Cuando mis pensamientos cruzaron las palabras

El último día de clases mi cuarto se transformaba: una luz azul debajo de mi cama la hacía un objeto volador no identificado. Al subir el cobertor se veía una caja arrinconada, de aquellas descartadas por el supermercado, pero que realmente era un cofre que a manera de candado tenía cinta para sellar cada ranura y no dejar entrar ningún arácnido. Era la única forma de resguardar mis historietas, adquiridas a trueque en una tienda de mercado. Al abrir la caja se veía una colección de Archi y sus amigos, La Pequeña Lulú, Periquita, Rico McPato, Superman, Batman, el Fantasma, Los Cuatro Fantásticos, Mandrake, el Llanero Solitario, Los Vengadores, el Capitán América y Fantomas.

Mi escritorio era una tabla angosta, sostenida por dos burros. La superficie era dispareja, verde, rajada y con ilustraciones e inscripciones en mandarín. Durante la época de colegio, los guerreros y los pobladores solían caminar sobre mis cuadernos. Las batallas eran épicas. Dos poderosas caballerías avanzaban, esperando lanzar su ataque; mientras la infantería, en pleno combate, intentaba diezmar las filas enemigas. Hacia las llanuras, alejados de la guerra, los sembradíos de arroz y el poblado, galopaban los Przewalskii, agitando las hojas de papel y más de algún trazo de mi lápiz. Para octubre, cesaba toda actividad en el territorio chino, porque era el momento de la llegada del ferrocarril. Los rieles los colocaba para formar una vía férrea ovalada, la cual tenía un aparato de vía, que le permitía un cruce para hacer más corto el recorrido. La máquina, de color negro y dorado, halaba los vagones de carbón, pasajeros y carga. Previo a su instalación, elaboraba montañas, puentes, arbustos y señales con papel periódico mojado, cartón y latón. Finalmente, las barras metálicas permitían que mi tren se desplazara de nuevo por el Viejo Oeste. Por el camino podían verse potros salvajes, siux, pioneros y más de algún perro, jugándose la vida cerca de la vía.

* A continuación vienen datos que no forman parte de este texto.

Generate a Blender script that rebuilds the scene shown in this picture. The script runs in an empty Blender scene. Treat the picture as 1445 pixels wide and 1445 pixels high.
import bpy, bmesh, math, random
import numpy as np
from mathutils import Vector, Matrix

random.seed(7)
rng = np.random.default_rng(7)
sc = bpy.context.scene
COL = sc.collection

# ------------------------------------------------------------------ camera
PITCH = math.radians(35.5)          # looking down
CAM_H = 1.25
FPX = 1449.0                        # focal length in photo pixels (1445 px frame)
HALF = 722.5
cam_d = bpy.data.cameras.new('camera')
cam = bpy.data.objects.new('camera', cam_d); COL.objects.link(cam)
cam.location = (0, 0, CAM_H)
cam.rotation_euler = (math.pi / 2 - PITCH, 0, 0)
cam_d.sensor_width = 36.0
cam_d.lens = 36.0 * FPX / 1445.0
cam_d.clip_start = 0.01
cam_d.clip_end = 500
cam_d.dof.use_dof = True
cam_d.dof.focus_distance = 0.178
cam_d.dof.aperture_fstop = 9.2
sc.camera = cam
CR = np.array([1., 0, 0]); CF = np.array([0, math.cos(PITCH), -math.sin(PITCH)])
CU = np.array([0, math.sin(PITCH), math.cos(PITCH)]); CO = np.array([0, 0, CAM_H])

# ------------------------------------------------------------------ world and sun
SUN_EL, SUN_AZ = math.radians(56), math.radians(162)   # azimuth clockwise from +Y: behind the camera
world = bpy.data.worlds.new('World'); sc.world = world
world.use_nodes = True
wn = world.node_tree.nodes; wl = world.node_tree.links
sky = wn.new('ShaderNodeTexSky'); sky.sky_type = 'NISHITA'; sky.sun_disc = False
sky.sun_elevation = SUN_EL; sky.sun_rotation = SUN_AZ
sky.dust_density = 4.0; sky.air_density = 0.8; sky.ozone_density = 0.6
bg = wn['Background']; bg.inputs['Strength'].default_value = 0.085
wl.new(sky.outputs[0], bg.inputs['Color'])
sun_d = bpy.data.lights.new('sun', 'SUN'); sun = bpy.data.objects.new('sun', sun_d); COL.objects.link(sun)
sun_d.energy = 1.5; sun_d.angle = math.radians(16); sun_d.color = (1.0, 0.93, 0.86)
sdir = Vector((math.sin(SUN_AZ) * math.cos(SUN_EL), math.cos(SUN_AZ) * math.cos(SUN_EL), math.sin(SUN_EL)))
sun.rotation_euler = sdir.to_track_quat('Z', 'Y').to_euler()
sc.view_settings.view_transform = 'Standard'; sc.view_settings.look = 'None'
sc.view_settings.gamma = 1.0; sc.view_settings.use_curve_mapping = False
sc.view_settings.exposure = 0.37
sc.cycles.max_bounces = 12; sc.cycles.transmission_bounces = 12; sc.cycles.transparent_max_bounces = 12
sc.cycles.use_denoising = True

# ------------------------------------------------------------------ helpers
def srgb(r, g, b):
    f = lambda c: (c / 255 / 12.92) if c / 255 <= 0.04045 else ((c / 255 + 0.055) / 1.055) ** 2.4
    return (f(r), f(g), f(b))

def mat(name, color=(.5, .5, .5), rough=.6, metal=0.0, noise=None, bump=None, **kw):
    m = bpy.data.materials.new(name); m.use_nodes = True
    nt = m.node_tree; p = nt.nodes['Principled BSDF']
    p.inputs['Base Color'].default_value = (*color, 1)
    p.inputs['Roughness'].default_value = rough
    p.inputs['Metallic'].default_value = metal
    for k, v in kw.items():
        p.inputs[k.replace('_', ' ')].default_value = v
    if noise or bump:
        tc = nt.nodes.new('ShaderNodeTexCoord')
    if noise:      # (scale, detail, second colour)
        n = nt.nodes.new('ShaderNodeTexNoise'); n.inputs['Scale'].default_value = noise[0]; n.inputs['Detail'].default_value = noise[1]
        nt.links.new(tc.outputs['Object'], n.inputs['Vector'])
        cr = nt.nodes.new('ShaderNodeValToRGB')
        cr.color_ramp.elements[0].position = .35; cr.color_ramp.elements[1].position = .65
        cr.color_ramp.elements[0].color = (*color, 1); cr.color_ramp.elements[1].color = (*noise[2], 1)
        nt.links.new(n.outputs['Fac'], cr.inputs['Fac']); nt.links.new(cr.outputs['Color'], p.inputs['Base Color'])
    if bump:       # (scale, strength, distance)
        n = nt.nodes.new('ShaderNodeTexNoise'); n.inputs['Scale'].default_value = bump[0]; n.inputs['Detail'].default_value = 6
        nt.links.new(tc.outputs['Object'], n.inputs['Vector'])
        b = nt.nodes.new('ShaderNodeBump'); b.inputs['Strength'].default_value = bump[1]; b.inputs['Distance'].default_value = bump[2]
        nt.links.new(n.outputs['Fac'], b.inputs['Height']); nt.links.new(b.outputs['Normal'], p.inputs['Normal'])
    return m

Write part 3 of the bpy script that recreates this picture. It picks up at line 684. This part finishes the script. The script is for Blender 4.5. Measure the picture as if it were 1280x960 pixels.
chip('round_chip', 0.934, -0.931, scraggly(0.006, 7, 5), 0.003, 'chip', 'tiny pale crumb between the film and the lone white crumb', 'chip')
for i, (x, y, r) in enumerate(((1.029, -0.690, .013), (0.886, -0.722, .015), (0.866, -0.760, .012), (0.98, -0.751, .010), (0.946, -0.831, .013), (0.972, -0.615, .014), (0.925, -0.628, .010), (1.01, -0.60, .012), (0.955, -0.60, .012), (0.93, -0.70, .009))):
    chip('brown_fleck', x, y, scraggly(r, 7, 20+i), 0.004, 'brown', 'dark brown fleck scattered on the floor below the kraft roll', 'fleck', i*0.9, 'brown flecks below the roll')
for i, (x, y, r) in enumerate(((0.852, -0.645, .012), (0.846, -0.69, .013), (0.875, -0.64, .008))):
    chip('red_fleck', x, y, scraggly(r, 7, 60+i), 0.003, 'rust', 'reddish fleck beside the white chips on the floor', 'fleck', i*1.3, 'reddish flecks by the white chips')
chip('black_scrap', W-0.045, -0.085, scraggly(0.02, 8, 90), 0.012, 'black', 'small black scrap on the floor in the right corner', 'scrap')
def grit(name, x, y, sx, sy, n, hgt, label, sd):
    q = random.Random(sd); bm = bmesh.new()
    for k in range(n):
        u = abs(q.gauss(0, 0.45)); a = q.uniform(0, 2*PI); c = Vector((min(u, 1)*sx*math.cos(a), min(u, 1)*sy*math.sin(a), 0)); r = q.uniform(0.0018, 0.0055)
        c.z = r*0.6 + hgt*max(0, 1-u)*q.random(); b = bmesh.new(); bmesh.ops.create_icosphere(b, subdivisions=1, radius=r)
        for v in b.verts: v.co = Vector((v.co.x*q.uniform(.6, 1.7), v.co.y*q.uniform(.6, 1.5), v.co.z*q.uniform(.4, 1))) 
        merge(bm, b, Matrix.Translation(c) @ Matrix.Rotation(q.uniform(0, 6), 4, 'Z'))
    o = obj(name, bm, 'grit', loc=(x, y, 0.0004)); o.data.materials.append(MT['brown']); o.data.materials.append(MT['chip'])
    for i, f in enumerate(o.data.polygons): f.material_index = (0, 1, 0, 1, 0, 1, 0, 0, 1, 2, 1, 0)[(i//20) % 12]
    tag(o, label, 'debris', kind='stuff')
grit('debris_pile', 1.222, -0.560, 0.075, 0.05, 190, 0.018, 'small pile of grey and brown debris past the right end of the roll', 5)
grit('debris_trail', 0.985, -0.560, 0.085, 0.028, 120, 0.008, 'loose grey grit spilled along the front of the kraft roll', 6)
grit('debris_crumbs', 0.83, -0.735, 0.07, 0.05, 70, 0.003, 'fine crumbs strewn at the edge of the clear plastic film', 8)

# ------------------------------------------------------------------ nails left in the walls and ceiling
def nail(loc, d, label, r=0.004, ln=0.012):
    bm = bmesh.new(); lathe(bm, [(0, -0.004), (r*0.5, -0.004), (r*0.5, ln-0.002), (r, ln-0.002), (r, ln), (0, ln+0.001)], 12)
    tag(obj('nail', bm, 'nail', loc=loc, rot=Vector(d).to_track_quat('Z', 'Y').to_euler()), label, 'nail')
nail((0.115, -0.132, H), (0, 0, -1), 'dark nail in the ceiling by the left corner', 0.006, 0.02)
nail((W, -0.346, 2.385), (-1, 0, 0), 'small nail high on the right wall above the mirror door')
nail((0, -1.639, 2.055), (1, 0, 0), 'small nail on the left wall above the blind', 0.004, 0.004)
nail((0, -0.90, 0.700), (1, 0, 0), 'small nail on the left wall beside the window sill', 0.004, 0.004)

En la repisa, diez libros rojos, con los cuales me hice conocedora de dinosaurios, perros, gatos, caballos, culebras, actos de magia y más. Esfumaba el salero, imaginaba descubrir un Eohippus –¡vivo!, me cautivó el simbolismo del gato en el Antiguo Egipto, conocí el nombre de caballos famosos –Bucéfalo, mi favorito–, las serpientes más temidas y tome el nombre de “Morita” para mi perra salchicha. Surgió mi pasión por los animales, realicé mis primeras ilustraciones, me apasioné con el beisbol –aunque no comprendía porque debía jugar softbol–, experimenté con electricidad y, en este punto, he de admitir los cortos circuitos en casa. Y, empecé a escribir.